(DATA TO PROCESS)
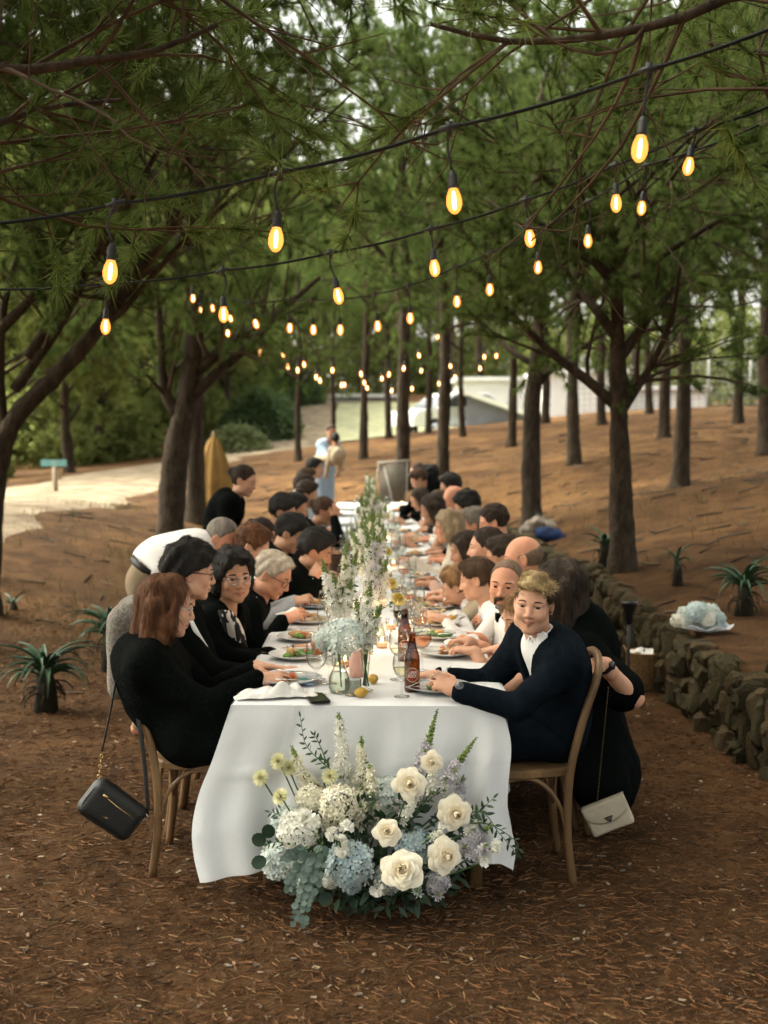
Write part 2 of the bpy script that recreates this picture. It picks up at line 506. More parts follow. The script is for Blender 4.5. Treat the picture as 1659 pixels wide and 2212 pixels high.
# ------------------------------------------------------------------ litter on the ground: needles and chips
def build_litter():
    n = 70000
    d = 2.9 + 8.5 * rng.random(n) ** 1.7
    x = (rng.random(n) - .5) * 2 * np.minimum(.36 * d + .5, 3.4)
    keep = x < wall_x(d) - .05
    x, d = x[keep], d[keep]
    n = len(x)
    z = gz(x, d) + .004
    a = rng.random(n) * math.pi * 2
    L = rng.uniform(.02, .06, n) * .5
    w = rng.uniform(.0004, .0008, n)
    tilt = rng.normal(0, .12, n)
    dx, dy, dz = np.cos(a) * L, np.sin(a) * L, np.abs(np.sin(tilt)) * L
    nx, ny = -np.sin(a) * w, np.cos(a) * w
    P = np.stack([np.stack([x - dx - nx, d - dy - ny, z + rng.random(n) * .006], -1), np.stack([x + dx - nx, d + dy - ny, z + dz * 2 + .002], -1),
                  np.stack([x + dx + nx, d + dy + ny, z + dz * 2 + .0035], -1), np.stack([x - dx + nx, d - dy + ny, z + .003 + rng.random(n) * .006], -1)], 1)
    mi = rng.choice(3, n, p=(.54, .41, .05))
    mb = MB()
    for k in range(3):
        q = P[mi == k]
        mb.add(q.reshape(-1, 3), np.arange(len(q) * 4).reshape(-1, 4), k)
    o = mb.build('pine_needles', [mat('needle_rust', (0.150, 0.068, 0.026), .8, .4, 30), mat('needle_dark', (0.06, 0.031, 0.014), .8, .4, 30), mat('needle_straw', (0.20, 0.125, 0.055), .8, .4, 30)], smooth=False)
    tag(o, 'dry fallen pine needles strewn over the ground', None, None, 'stuff')
    n = 1500
    d = 2.9 + 7 * rng.random(n) ** 1.6
    x = (rng.random(n) - .5) * 2 * np.minimum(.36 * d + .4, 3)
    keep = x < wall_x(d) - .05
    x, d = x[keep], d[keep]
    mb = MB()
    z = gz(x, d)
    for i in range(len(x)):
        s = random.uniform(.004, .013)
        R = np.array(Matrix.Rotation(random.uniform(0, 6.28), 3, 'Z') @ Matrix.Rotation(random.gauss(0, .25), 3, 'X'))
        mb.box((x[i], d[i], z[i] + .004), (s * random.uniform(1.2, 3), s, random.uniform(.002, .006)), R, random.choice((0, 0, 1, 2)))
    o = mb.build('wood_chips', [mat('chip_pale', (0.30, 0.225, 0.15), .85, .35, 20), mat('chip_tan', (0.17, 0.105, 0.06), .85, .35, 20), mat('chip_grey', (0.16, 0.13, 0.10), .85, .35, 20)], smooth=False)
    tag(o, 'pale wood and bark chips scattered over the ground', None, None, 'stuff')
build_litter()
def build_sticks():
    r = np.random.default_rng(31)
    mb = MB()
    for i in range(520):
        y = 8 + 20 * r.random() ** 1.2; x = r.uniform(-.34, .34) * y * 1.1
        if abs(x - wall_x(y)) < .2 or (abs(x) < 1.2 and y < 18): continue
        a = r.uniform(0, 6.28); L = r.uniform(.04, .15) * (1 + y / 9)
        d = np.array([math.cos(a), math.sin(a), 0]) * L
        p0 = np.array([x, y, 0.0]); p1 = p0 + d * .5 + r.normal(0, .02, 3); p2 = p0 + d
        P = np.array([p0, p1, p2]); P[:, 2] = gz(P[:, 0], P[:, 1]) + r.uniform(.004, .02, 3)
        mb.tube(P, np.array([.006, .005, .003]) * (1 + y / 18), 4, cap=False, mi=int(r.integers(2)))
    tag(mb.build('fallen_twigs', [mat('stick_grey', (0.09, 0.07, 0.05), .9, .3), mat('stick_brown', (0.04, 0.026, 0.016), .9, .3)]), 'dead twigs fallen on the pine litter', None, None, 'stuff')
build_sticks()
# ------------------------------------------------------------------ pines
BARK = mat('pine_bark', (0.014, 0.011, 0.008), .95, scale=14, col2=(0.075, 0.055, 0.037), bump=1.0, bscale=30, spec=.15, stretch=(1, 1, .45), detail=9, rdetail=.75)
TWIG = mat('twig_bark', (0.034, 0.024, 0.014), .9, scale=6, col2=(0.095, 0.062, 0.036), spec=.15)
NEEDLE = mat('pine_foliage', (0.050, 0.085, 0.020), .75, scale=1.6, col2=(0.145, 0.20, 0.052), transl=.55, spec=.2, detail=7, rdetail=.7)
NEEDLE_SUNLIT = mat('pine_foliage_sunlit', (0.105, 0.135, 0.03), .75, scale=1.3, col2=(0.225, 0.26, 0.075), transl=.55, spec=.2, detail=7, rdetail=.7)  # needle colour lightened to stand for sunlight on the far wood

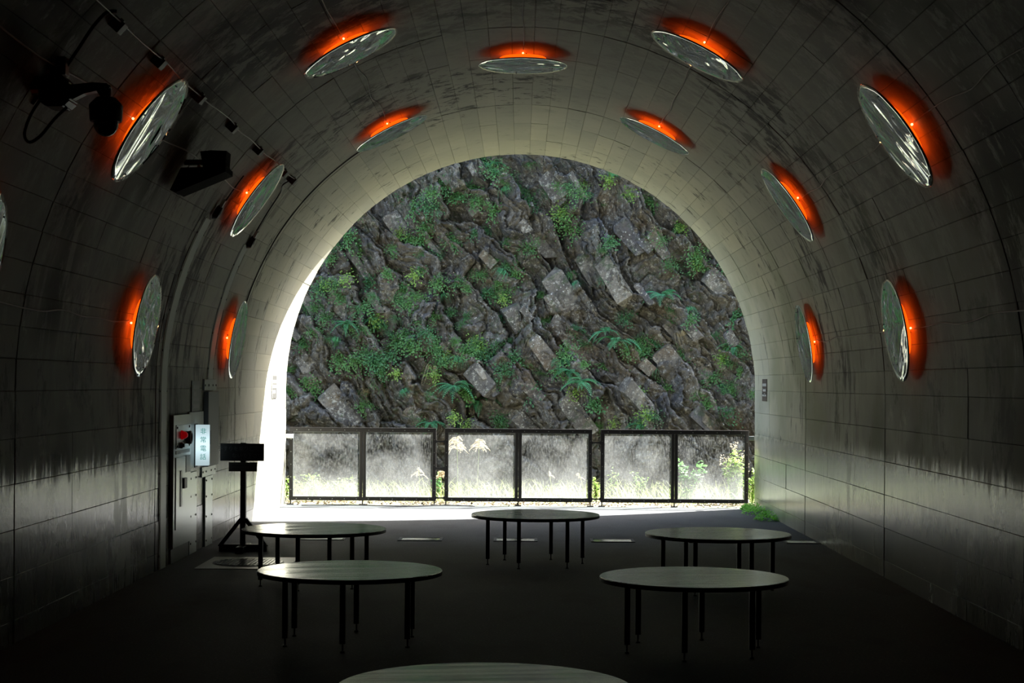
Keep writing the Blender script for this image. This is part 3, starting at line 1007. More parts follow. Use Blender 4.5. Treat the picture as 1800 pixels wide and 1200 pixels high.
pampas(803, 768, 23.6, .22, 'tallest pale plume grass at the left of the third glass pane', -.02, 34)
pampas(843, 772, 23.7, .17, 'pale plume grass beside the tallest one behind the third pane', .03, 26)
pampas(736, 822, 23.8, .14, 'shorter plume grass behind the right side of the second pane', -.02, 16)
pampas(776, 828, 23.5, .10, 'short plume grass in the gap between left and middle fence panels', 0, 22)
pampas(618, 850, 23.9, .09, 'small drooping plume grass behind the first glass pane', .04, 9)
pampas(965, 828, 23.9, .10, 'thin plume grass behind the fourth glass pane', -.05, 5)
pampas(1018, 832, 23.9, .10, 'thin plume grass near the right edge of the fourth pane', -.08, 4)

# weeds growing at the foot of the right wall inside
def weed(px, py, s, label):
    p = at(px, py, EYE * FPX / ((py - 674) - 0))
    Yw = FPX * EYE / (py - 674 - (px - 915) * ROLL)
    p = at(px, py, Yw); p.z = 0
    rng = random.Random(int(px))
    V, F = [], []
    for k in range(420):
        a = rng.uniform(0, 2 * math.pi); r_ = rng.uniform(0, 1) ** .6
        b = Vector((math.cos(a) * r_ * s * .8, math.sin(a) * r_ * s * 1.6, s * .75 * (1 - r_ * r_) * rng.uniform(.2, 1)))
        leaf(V, F, b, Vector((math.cos(a) + rng.uniform(-.6, .6), math.sin(a), rng.uniform(-.1, .9))), Vector((0, 0, 1)), .035, .02)
    o = from_vf('weed_clump', V, F, M_WEED)
    p.x = min(p.x, W - .12)
    o.location = p
    tag(o, label, 'plant')
M_WEED = leaf_mat('weed_green', (.2, .62, .05), (.32, .75, .08), .3)
weed(1334, 903, .20, 'bright green weed clump at right wall foot, nearer the fence')
weed(1351, 914, .17, 'bright green weed clump at right wall foot, farther from the fence')
weed(1328, 896, .12, 'small weed sprig right at the corner of the right wall and fence')

# ================================================================== FENCE
YF = 23.06
def fence(px0, px1, pt, pb, label, links):
    pxm = FPX / YF
    x0, x1 = at(px0, 760, YF).x, at(px1, 760, YF).x
    zt = EYE - (752 - 674) / pxm - .02
    zt = 1.03; zb = .055
    e = empty('fence_panel', ((x0 + x1) / 2, YF, 0)); tag(e, label, 'fence panel')
    hw = (x1 - x0) / 2; t = .048; d = .02
    box('top_rail', -hw, hw, -d, d, zt - t, zt, M_DARKFRAME, e, .003)
    box('rail_cap', -hw - .003, hw + .003, -d - .004, d + .004, zt, zt + .008, M_DARKFRAME, e)
    box('bottom_rail', -hw, hw, -d, d, zb, zb + t, M_DARKFRAME, e, .003)
    for s0, s1 in ((-hw, -hw + t), (-.042, -.003), (.003, .042), (hw - t, hw)):
        box('stile', s0, s1, -d, d, zb + t, zt - t, M_DARKFRAME, e, .003)
    for s0, s1 in ((-hw + t, -.042), (.042, hw - t)):
        bm = bmesh.new()
        z0, z1 = zb + t, zt - t
        v = [bm.verts.new(c) for c in ((s0 - .005, 0, z0 - .005), (s1 + .005, 0, z0 - .005), (s1 + .005, 0, z1 + .005), (s0 - .005, 0, z1 + .005))]
        bm.faces.new(v)
        from_bm('glass_pane', bm, M_GLASS, e)
        # light beading around the pane
        bm = bmesh.new()
        for a, b, c, dd in ((s0, s0 + .006, z0, z1), (s1 - .006, s1, z0, z1), (s0 + .006, s1 - .006, z0, z0 + .006), (s0 + .006, s1 - .006, z1 - .006, z1)):
            bx(bm, a, b, -.01, .01, c, dd)
        from_bm('pane_bead', bm, M_GREYP, e)
    bm = bmesh.new()
    nb = 0
    for zz in (zt - t / 2, zb + t / 2):
        for k in range(12):
            xx = -hw + .1 + k * (2 * hw - .2) / 11
            cyl(bm, (xx, -d - .003, zz), (xx, -d, zz), .006, seg=8)
    for xx in (-hw + t / 2, hw - t / 2):
        for k in range(5): cyl(bm, (xx, -d - .003, .2 + k * .17), (xx, -d, .2 + k * .17), .006, seg=8)
    o = from_bm('screws', bm, M_STEEL, e); o['kind'] = 'stuff'
    for xx in (-hw + .02, 0, hw - .02):
        bm = bmesh.new()
        cyl(bm, (xx, 0, .006), (xx, 0, zb), .009, seg=8)
        bx(bm, xx - .045, xx + .045, -.04, .04, .0, .008)
        from_bm('foot', bm, M_BLACK, e)
    for zz in links:
        bm = bmesh.new()
        bx(bm, hw - .03, hw + .01, -.035, -.02, zz - .02, zz + .02)
        bx(bm, hw, hw + .115, -.03, -.022, zz - .01, zz + .01)
        bx(bm, hw + .10, hw + .14, -.035, -.02, zz - .02, zz + .02)
        from_bm('latch', bm, M_BLACK, e)
    return e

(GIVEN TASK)
Copy out exactly the lines from the one with "Keep writing the" through the one with "pampas(1018, 832, 23.9, .10, 'thin", counting both ends, and no other lines.

(CORRECT OUTPUT)
Keep writing the Blender script for this image. This is part 3, starting at line 1007. More parts follow. Use Blender 4.5. Treat the picture as 1800 pixels wide and 1200 pixels high.
pampas(803, 768, 23.6, .22, 'tallest pale plume grass at the left of the third glass pane', -.02, 34)
pampas(843, 772, 23.7, .17, 'pale plume grass beside the tallest one behind the third pane', .03, 26)
pampas(736, 822, 23.8, .14, 'shorter plume grass behind the right side of the second pane', -.02, 16)
pampas(776, 828, 23.5, .10, 'short plume grass in the gap between left and middle fence panels', 0, 22)
pampas(618, 850, 23.9, .09, 'small drooping plume grass behind the first glass pane', .04, 9)
pampas(965, 828, 23.9, .10, 'thin plume grass behind the fourth glass pane', -.05, 5)
pampas(1018, 832, 23.9, .10, 'thin plume grass near the right edge of the fourth pane', -.08, 4)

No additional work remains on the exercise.